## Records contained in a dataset

= = = = =

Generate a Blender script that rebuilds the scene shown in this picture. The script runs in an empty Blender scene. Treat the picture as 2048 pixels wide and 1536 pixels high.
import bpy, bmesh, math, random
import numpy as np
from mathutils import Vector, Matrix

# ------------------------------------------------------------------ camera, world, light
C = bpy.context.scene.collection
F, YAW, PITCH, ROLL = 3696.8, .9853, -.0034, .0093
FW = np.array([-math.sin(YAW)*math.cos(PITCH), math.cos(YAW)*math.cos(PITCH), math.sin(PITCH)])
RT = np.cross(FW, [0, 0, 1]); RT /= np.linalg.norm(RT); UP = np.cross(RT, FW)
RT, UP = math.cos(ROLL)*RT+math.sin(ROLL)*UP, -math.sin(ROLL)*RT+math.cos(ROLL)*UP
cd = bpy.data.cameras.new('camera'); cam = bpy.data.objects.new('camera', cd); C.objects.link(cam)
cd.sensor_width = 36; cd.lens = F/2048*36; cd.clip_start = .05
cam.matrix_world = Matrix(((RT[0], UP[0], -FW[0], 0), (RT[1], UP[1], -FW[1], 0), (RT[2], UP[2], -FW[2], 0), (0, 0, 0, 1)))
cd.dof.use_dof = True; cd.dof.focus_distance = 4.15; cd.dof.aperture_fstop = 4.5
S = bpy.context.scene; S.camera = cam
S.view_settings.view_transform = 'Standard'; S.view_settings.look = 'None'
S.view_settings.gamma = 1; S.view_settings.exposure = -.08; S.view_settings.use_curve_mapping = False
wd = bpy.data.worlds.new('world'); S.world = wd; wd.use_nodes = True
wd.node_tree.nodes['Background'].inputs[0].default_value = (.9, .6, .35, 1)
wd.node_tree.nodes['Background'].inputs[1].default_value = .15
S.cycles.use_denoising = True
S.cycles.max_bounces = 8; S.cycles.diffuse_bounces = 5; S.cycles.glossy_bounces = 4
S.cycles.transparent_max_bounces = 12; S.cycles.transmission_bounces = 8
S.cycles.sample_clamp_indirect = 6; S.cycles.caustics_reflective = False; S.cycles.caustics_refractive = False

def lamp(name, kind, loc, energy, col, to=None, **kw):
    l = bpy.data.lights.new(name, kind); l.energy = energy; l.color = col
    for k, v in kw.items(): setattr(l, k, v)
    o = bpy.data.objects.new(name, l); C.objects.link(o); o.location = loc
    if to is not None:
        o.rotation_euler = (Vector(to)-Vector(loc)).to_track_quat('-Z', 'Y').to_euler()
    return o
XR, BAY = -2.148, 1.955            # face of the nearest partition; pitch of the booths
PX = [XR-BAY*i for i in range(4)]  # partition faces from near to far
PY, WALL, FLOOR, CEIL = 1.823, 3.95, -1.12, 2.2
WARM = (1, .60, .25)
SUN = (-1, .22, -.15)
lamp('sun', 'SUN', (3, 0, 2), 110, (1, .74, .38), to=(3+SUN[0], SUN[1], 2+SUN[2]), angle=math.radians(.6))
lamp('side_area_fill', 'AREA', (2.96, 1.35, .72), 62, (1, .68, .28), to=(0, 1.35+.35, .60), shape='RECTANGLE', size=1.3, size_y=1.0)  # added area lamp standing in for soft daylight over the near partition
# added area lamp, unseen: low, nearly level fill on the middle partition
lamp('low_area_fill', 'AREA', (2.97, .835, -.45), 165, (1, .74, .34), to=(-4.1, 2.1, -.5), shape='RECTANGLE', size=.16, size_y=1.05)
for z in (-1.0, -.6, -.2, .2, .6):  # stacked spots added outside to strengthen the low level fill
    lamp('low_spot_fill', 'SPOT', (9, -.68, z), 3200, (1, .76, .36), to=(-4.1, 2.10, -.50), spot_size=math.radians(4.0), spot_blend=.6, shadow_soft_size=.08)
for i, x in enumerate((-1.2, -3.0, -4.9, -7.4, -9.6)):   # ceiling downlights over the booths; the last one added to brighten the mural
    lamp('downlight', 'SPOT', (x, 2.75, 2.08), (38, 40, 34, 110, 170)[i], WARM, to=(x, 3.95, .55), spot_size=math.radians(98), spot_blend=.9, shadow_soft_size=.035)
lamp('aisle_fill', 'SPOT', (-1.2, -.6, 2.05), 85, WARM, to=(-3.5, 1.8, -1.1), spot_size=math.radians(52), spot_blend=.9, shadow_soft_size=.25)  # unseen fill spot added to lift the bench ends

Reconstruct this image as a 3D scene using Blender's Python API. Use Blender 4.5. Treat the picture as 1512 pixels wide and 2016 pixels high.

= = = = =

## The exercise
Please print the lines from the start of the records up to and including the line with "from mathutils import Vector, Matrix", copying each one exactly and leaving out the rest.

## Result of this task
Generate a Blender script that rebuilds the scene shown in this picture. The script runs in an empty Blender scene. Treat the picture as 2048 pixels wide and 1536 pixels high.
import bpy, bmesh, math, random
import numpy as np
from mathutils import Vector, Matrix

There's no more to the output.